A Simple Reason Equity Markets Won't Recover Anytime Soon

Discussion in 'Economics' started by ByLoSellHi, Feb 24, 2009.


  1. Bottom-up consensus estimates for the S&P in 2009 were at $65.12 at the end of January and is obviously a pipe-dream.

    If the rate of earnings decline were to slow to 1.0% per week for the rest of the year, that would mean that earnings for the year would be only $41.01.

    That would imply a P/E of 18.2 at current S&P levels of 750.
     
    #11     Feb 24, 2009
  2. gnome

    gnome

    Don't know. Could be that the revenue impact might not be all that much.
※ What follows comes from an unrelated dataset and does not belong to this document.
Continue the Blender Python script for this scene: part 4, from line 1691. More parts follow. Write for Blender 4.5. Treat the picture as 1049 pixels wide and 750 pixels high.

Many of those who have become unemployed were not paying much tax anyway... though will have shifted from the "tax paying [if small] to unemployment benefit receiving" group... a greater cost to the social support system.
     
    #12     Feb 24, 2009
  3. even if they were at 41.01 ..which i have heard lower ...

    does the sp justify a p/e of 18.2 ??!! i don't think so .
     
    #13     Feb 24, 2009
  4. ElCubano

    ElCubano

    "we tawkin' bout ernin's. Cmon it just be ernin's"...The Answer
     
    #14     Feb 24, 2009
  5. http://www2.standardandpoors.com/spf/xls/index/SP500EPSEST.XLS

    i usually calculate by GAAP ..
     
    #16     Feb 24, 2009
  6. #17     Feb 24, 2009
  7. #18     Feb 24, 2009
  8. f9,

    Wildly optimistic will be "an understatement"....

    About as reliable as official employment numbers....

    You know the rest of the story....

    There just seems to be a continual problem of getting people in the right places that can get ahead of the curve....

    "Being ahead of the curve" is a real problem....
     
    #19     Feb 24, 2009
  9. n00b

    all bad news priced in

    if anything, the markets will likely surge 400 points today and end the week up 15%? maybe

    people are shorting in droves in anticipation of more downside in equities and a 'global depression' that will never materialize.